((
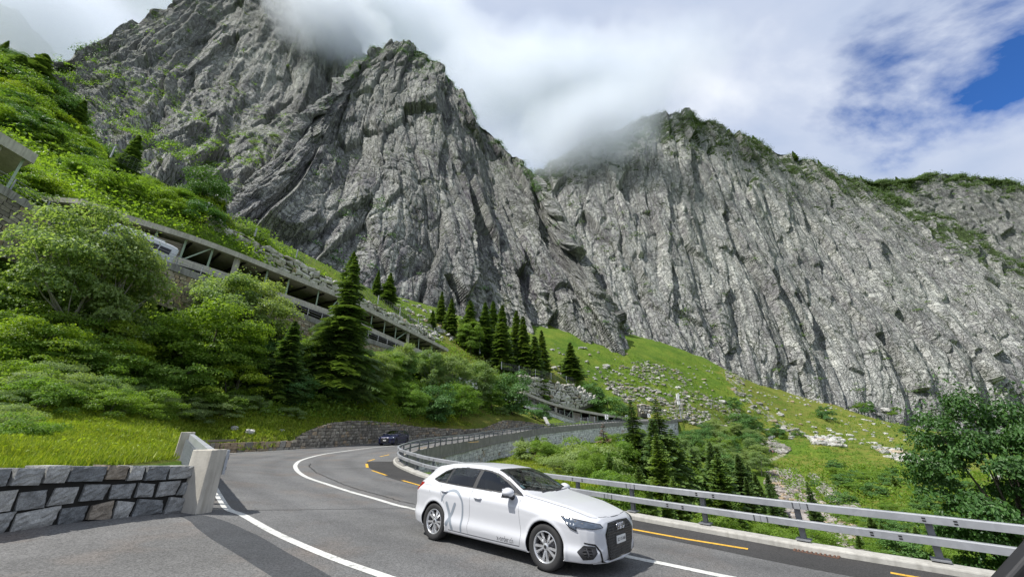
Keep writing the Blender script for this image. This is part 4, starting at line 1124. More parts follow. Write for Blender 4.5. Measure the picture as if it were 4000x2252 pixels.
# ---- walls on the uphill side
prof = [(1130, 1746, 1730, 31), (1165, 1743, 1708, 32), (1200, 1741, 1685, 33), (1265, 1737, 1657, 35), (1336, 1733, 1643, 38), (1417, 1727, 1641, 41.5), (1530, 1720, 1649, 45.5), (1640, 1712, 1665, 50), (1760, 1702, 1672, 54.5), (1850, 1694, 1673, 59), (1896, 1690, 1668, 61.5), (1940, 1686, 1650, 65), (1972, 1683, 1640, 67.5), (2020, 1679, 1641, 71), (2070, 1675, 1647, 75.5), (2110, 1672, 1656, 79.5), (2145, 1669, 1667, 83)]
bl_, bt_ = px_profile(prof, 150)
bl_[:, 2] = np.minimum(bl_[:, 2], zR(bl_[:, 0], bl_[:, 1])) - 0.1
wr = empty('stone_retaining_wall', tuple(bl_[40]), 0, 'long brownish stone retaining wall with a wavy top behind the dark blue car', 'retaining wall')
V, F = masonry(bl_, bt_, 0.30, 0.50, 0.3, -1, 0.0, jit=0.13, k=2, bulge=0.5, seed=31, gap=0.08); mb = MB(); mb.add(rel(V, wr), F); mb.build('stone_face', M['wall_stone'], wr)
mb = MB(); strip_wall(mb, bl_, bl_[:, 2] - 0.4, bt_ - 0.08, -0.6, -0.02, -1); mb.v = rel(mb.v, wr); mb.build('mortar_core', M['mortar_grey'], wr)
prof = [(770, 1760, 1722, 26.8), (860, 1757, 1722, 27.7), (950, 1753, 1722, 28.6), (1050, 1749, 1726, 30), (1135, 1746, 1731, 31)]
ll_, lt_ = px_profile(prof, 40)
ll_ = np.vstack([[[-19.5, 21.5, ll_[0, 2]]], ll_]); lt_ = np.r_[lt_[0], lt_]
ll_ = resample(np.c_[ll_, lt_], n=60, smooth=False); lt_ = ll_[:, 3]; ll_ = ll_[:, :3]
ll_[:, 2] = zR(ll_[:, 0], ll_[:, 1]) - 0.05
wr = empty('low_stone_wall', tuple(ll_[30]), 0, 'low roadside wall topped with a row of upright ochre and grey stones behind the barrier', 'stone wall')
V, F = masonry(ll_, ll_[:, 2] + 0.26, 0.26, 0.4, 0.3, -1, 0.0, jit=0.1, k=2, seed=41); mb = MB(); mb.add(rel(V, wr), F); mb.build('base_course', M['granite_warm'], wr)
l2 = ll_.copy(); l2[:, 2] += 0.27
V, F = masonry(l2, l2[:, 2] + 0.5, 0.5, 0.44, 0.35, -1, 0.02, jit=0.06, k=2, bulge=0.15, seed=43, gap=0.05); mb = MB(); mb.add(rel(V, wr), F); mb.build('upright_stones', M['granite_warm'], wr)
mb = MB(); strip_wall(mb, ll_, ll_[:, 2] - 0.3, ll_[:, 2] + 0.68, -0.36, -0.03, -1); mb.v = rel(mb.v, wr); mb.build('mortar_core', M['mortar_grey'], wr)

# ------------------------------------------------------------------ avalanche galleries
def gallery(line, h, thick, inward, bays, label, name='avalanche_gallery', solid=(), braces=(), wide=(), base_h=1.0, mats=None, ncol=None, overhang=0.35, panel_mat='wood', colw=0.16):
    L = resample(np.array([P(*q) for q in line]), step=0.8)
    n = len(L)
    T_ = np.gradient(L[:, :2], axis=0); T_ /= np.linalg.norm(T_, axis=1)[:, None]
    IN = np.stack([-T_[:, 1], T_[:, 0]], -1)
    if ((IN * (L[:, :2])).sum(1)).mean() < 0: IN = -IN
    root = empty(name, tuple(L[n // 2] - [0, 0, h + thick + base_h]), 0, label, 'gallery')
    side = 1 if (IN[0] @ np.array([-T_[0, 1], T_[0, 0]])) > 0 else -1
    def sw(nm, z0, z1, a, b, mat):
        mb = MB(); strip_wall(mb, L, L[:, 2] + z0, L[:, 2] + z1, a, b, side); mb.v = rel(mb.v, root); return mb.build(nm, mat, root)
    sw('roof_slab', -thick, 0, -overhang, inward + 0.5, M['concrete_pale'])
    sw('roof_edge', -thick * 1.25, 0.03, -overhang - 0.18, -overhang - 0.004, M['concrete_pale'])
    sw('roof_soil', 0.004, 0.14, -0.1, inward + 2.5, M['ground'])
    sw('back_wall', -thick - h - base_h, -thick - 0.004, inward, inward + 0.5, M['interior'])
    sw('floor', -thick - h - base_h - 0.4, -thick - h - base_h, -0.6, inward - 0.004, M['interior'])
    sw('parapet', -thick - h - base_h + 0.004, -thick - h, 0.0, 0.3, M['concrete_pale'])
    s = np.r_[0, np.cumsum(np.linalg.norm(np.diff(L[:, :2], axis=0), axis=1))]
    def pt(q, o, z):
        return Vector((np.interp(q, s, L[:, 0] + IN[:, 0] * o) - root.location.x, np.interp(q, s, L[:, 1] + IN[:, 1] * o) - root.location.y, np.interp(q, s, L[:, 2]) + z - root.location.z))
    spx, _, _ = proj(L)
    for bx in bays:
        q = np.interp(bx, spx, s)
        w_ = colw * (3.2 if bx in wide else 1)
        mb = MB(); mb.beam(pt(q, 0.12, -thick - h), pt(q, 0.12, -thick - 0.002), w_, 0.16 if bx not in wide else 0.5, up=(IN[0][0], IN[0][1], 0))
        mb.build('column', M['green_steel'] if bx not in wide else M['concrete_pale'], root)
    for (a, b) in solid:
        qa, qb = np.interp(a, spx, s), np.interp(b, spx, s)
        m_ = MB()
        for i in range(5):
            z0 = -thick - h + h * 0.78 * i / 5
            m_.beam(pt(qa, 0.35, z0 + 0.1 * h * .78), pt(qb, 0.35, z0 + 0.1 * h * .78), 0.06, h * 0.78 / 5 - 0.04)
        m_.build('board_panel', M[panel_mat], root)
    for (a, b) in braces:
        qa, qb = np.interp(a, spx, s), np.interp(b, spx, s)
        m_ = MB(); m_.beam(pt(qa, 0.14, -thick - h), pt(qb, 0.14, -thick - .02), 0.14, 0.14); m_.build('brace', M['green_steel'], root)
    # soffit ribs over the openings
    m_ = MB()
    for q in np.arange(1.5, s[-1], 3.0): m_.beam(pt(q, 0.4, -thick - 0.12), pt(q, inward - 0.1, -thick - 0.12), 0.25, 0.22)
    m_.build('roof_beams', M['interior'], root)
    return root, L, IN
gal1, GAL, GIN = gallery(GL, 2.5, 0.52, 6.5, [520, 624, 735, 838, 935, 1052, 1135, 1250, 1330, 1404, 1458, 1508, 1551, 1598, 1640, 1690], 'long avalanche gallery with a pale roof edge and green columns crossing the slope', solid=[(525, 733)], braces=[(748, 832), (1300, 1328), (1556, 1592)], wide=(935, 1598), base_h=1.1)
gal2, _, _ = gallery(g2L, 2.5, 0.55, 6.5, [2110, 2139, 2172, 2205, 2237, 2270, 2302, 2334, 2368, 2400, 2432, 2462], 'lower avalanche gallery with dark openings below the boulder wall, beside the far hairpin', solid=[(2240, 2268), (2304, 2332)], braces=[(2212, 2235), (2382, 2400)], wide=(2172,), base_h=1.0)
gal3, _, _ = gallery(g3L, 3.2, 0.75, 6.0, [-80, 12, 110], 'weathered concrete gallery end cut by the left edge above the birch', solid=[], wide=(12,), base_h=1.2)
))
PROMPT → Copy out all of the data word for word. Do not carry over any picture.

FINAL RESULT →
Keep writing the Blender script for this image. This is part 4, starting at line 1124. More parts follow. Write for Blender 4.5. Measure the picture as if it were 4000x2252 pixels.
# ---- walls on the uphill side
prof = [(1130, 1746, 1730, 31), (1165, 1743, 1708, 32), (1200, 1741, 1685, 33), (1265, 1737, 1657, 35), (1336, 1733, 1643, 38), (1417, 1727, 1641, 41.5), (1530, 1720, 1649, 45.5), (1640, 1712, 1665, 50), (1760, 1702, 1672, 54.5), (1850, 1694, 1673, 59), (1896, 1690, 1668, 61.5), (1940, 1686, 1650, 65), (1972, 1683, 1640, 67.5), (2020, 1679, 1641, 71), (2070, 1675, 1647, 75.5), (2110, 1672, 1656, 79.5), (2145, 1669, 1667, 83)]
bl_, bt_ = px_profile(prof, 150)
bl_[:, 2] = np.minimum(bl_[:, 2], zR(bl_[:, 0], bl_[:, 1])) - 0.1
wr = empty('stone_retaining_wall', tuple(bl_[40]), 0, 'long brownish stone retaining wall with a wavy top behind the dark blue car', 'retaining wall')
V, F = masonry(bl_, bt_, 0.30, 0.50, 0.3, -1, 0.0, jit=0.13, k=2, bulge=0.5, seed=31, gap=0.08); mb = MB(); mb.add(rel(V, wr), F); mb.build('stone_face', M['wall_stone'], wr)
mb = MB(); strip_wall(mb, bl_, bl_[:, 2] - 0.4, bt_ - 0.08, -0.6, -0.02, -1); mb.v = rel(mb.v, wr); mb.build('mortar_core', M['mortar_grey'], wr)
prof = [(770, 1760, 1722, 26.8), (860, 1757, 1722, 27.7), (950, 1753, 1722, 28.6), (1050, 1749, 1726, 30), (1135, 1746, 1731, 31)]
ll_, lt_ = px_profile(prof, 40)
ll_ = np.vstack([[[-19.5, 21.5, ll_[0, 2]]], ll_]); lt_ = np.r_[lt_[0], lt_]
ll_ = resample(np.c_[ll_, lt_], n=60, smooth=False); lt_ = ll_[:, 3]; ll_ = ll_[:, :3]
ll_[:, 2] = zR(ll_[:, 0], ll_[:, 1]) - 0.05
wr = empty('low_stone_wall', tuple(ll_[30]), 0, 'low roadside wall topped with a row of upright ochre and grey stones behind the barrier', 'stone wall')
V, F = masonry(ll_, ll_[:, 2] + 0.26, 0.26, 0.4, 0.3, -1, 0.0, jit=0.1, k=2, seed=41); mb = MB(); mb.add(rel(V, wr), F); mb.build('base_course', M['granite_warm'], wr)
l2 = ll_.copy(); l2[:, 2] += 0.27
V, F = masonry(l2, l2[:, 2] + 0.5, 0.5, 0.44, 0.35, -1, 0.02, jit=0.06, k=2, bulge=0.15, seed=43, gap=0.05); mb = MB(); mb.add(rel(V, wr), F); mb.build('upright_stones', M['granite_warm'], wr)
mb = MB(); strip_wall(mb, ll_, ll_[:, 2] - 0.3, ll_[:, 2] + 0.68, -0.36, -0.03, -1); mb.v = rel(mb.v, wr); mb.build('mortar_core', M['mortar_grey'], wr)

# ------------------------------------------------------------------ avalanche galleries
def gallery(line, h, thick, inward, bays, label, name='avalanche_gallery', solid=(), braces=(), wide=(), base_h=1.0, mats=None, ncol=None, overhang=0.35, panel_mat='wood', colw=0.16):
    L = resample(np.array([P(*q) for q in line]), step=0.8)
    n = len(L)
    T_ = np.gradient(L[:, :2], axis=0); T_ /= np.linalg.norm(T_, axis=1)[:, None]
    IN = np.stack([-T_[:, 1], T_[:, 0]], -1)
    if ((IN * (L[:, :2])).sum(1)).mean() < 0: IN = -IN
    root = empty(name, tuple(L[n // 2] - [0, 0, h + thick + base_h]), 0, label, 'gallery')
    side = 1 if (IN[0] @ np.array([-T_[0, 1], T_[0, 0]])) > 0 else -1
    def sw(nm, z0, z1, a, b, mat):
        mb = MB(); strip_wall(mb, L, L[:, 2] + z0, L[:, 2] + z1, a, b, side); mb.v = rel(mb.v, root); return mb.build(nm, mat, root)
    sw('roof_slab', -thick, 0, -overhang, inward + 0.5, M['concrete_pale'])
    sw('roof_edge', -thick * 1.25, 0.03, -overhang - 0.18, -overhang - 0.004, M['concrete_pale'])
    sw('roof_soil', 0.004, 0.14, -0.1, inward + 2.5, M['ground'])
    sw('back_wall', -thick - h - base_h, -thick - 0.004, inward, inward + 0.5, M['interior'])
    sw('floor', -thick - h - base_h - 0.4, -thick - h - base_h, -0.6, inward - 0.004, M['interior'])
    sw('parapet', -thick - h - base_h + 0.004, -thick - h, 0.0, 0.3, M['concrete_pale'])
    s = np.r_[0, np.cumsum(np.linalg.norm(np.diff(L[:, :2], axis=0), axis=1))]
    def pt(q, o, z):
        return Vector((np.interp(q, s, L[:, 0] + IN[:, 0] * o) - root.location.x, np.interp(q, s, L[:, 1] + IN[:, 1] * o) - root.location.y, np.interp(q, s, L[:, 2]) + z - root.location.z))
    spx, _, _ = proj(L)
    for bx in bays:
        q = np.interp(bx, spx, s)
        w_ = colw * (3.2 if bx in wide else 1)
        mb = MB(); mb.beam(pt(q, 0.12, -thick - h), pt(q, 0.12, -thick - 0.002), w_, 0.16 if bx not in wide else 0.5, up=(IN[0][0], IN[0][1], 0))
        mb.build('column', M['green_steel'] if bx not in wide else M['concrete_pale'], root)
    for (a, b) in solid:
        qa, qb = np.interp(a, spx, s), np.interp(b, spx, s)
        m_ = MB()
        for i in range(5):
            z0 = -thick - h + h * 0.78 * i / 5
            m_.beam(pt(qa, 0.35, z0 + 0.1 * h * .78), pt(qb, 0.35, z0 + 0.1 * h * .78), 0.06, h * 0.78 / 5 - 0.04)
        m_.build('board_panel', M[panel_mat], root)
    for (a, b) in braces:
        qa, qb = np.interp(a, spx, s), np.interp(b, spx, s)
        m_ = MB(); m_.beam(pt(qa, 0.14, -thick - h), pt(qb, 0.14, -thick - .02), 0.14, 0.14); m_.build('brace', M['green_steel'], root)
    # soffit ribs over the openings
    m_ = MB()
    for q in np.arange(1.5, s[-1], 3.0): m_.beam(pt(q, 0.4, -thick - 0.12), pt(q, inward - 0.1, -thick - 0.12), 0.25, 0.22)
    m_.build('roof_beams', M['interior'], root)
    return root, L, IN
gal1, GAL, GIN = gallery(GL, 2.5, 0.52, 6.5, [520, 624, 735, 838, 935, 1052, 1135, 1250, 1330, 1404, 1458, 1508, 1551, 1598, 1640, 1690], 'long avalanche gallery with a pale roof edge and green columns crossing the slope', solid=[(525, 733)], braces=[(748, 832), (1300, 1328), (1556, 1592)], wide=(935, 1598), base_h=1.1)
gal2, _, _ = gallery(g2L, 2.5, 0.55, 6.5, [2110, 2139, 2172, 2205, 2237, 2270, 2302, 2334, 2368, 2400, 2432, 2462], 'lower avalanche gallery with dark openings below the boulder wall, beside the far hairpin', solid=[(2240, 2268), (2304, 2332)], braces=[(2212, 2235), (2382, 2400)], wide=(2172,), base_h=1.0)
gal3, _, _ = gallery(g3L, 3.2, 0.75, 6.0, [-80, 12, 110], 'weathered concrete gallery end cut by the left edge above the birch', solid=[], wide=(12,), base_h=1.2)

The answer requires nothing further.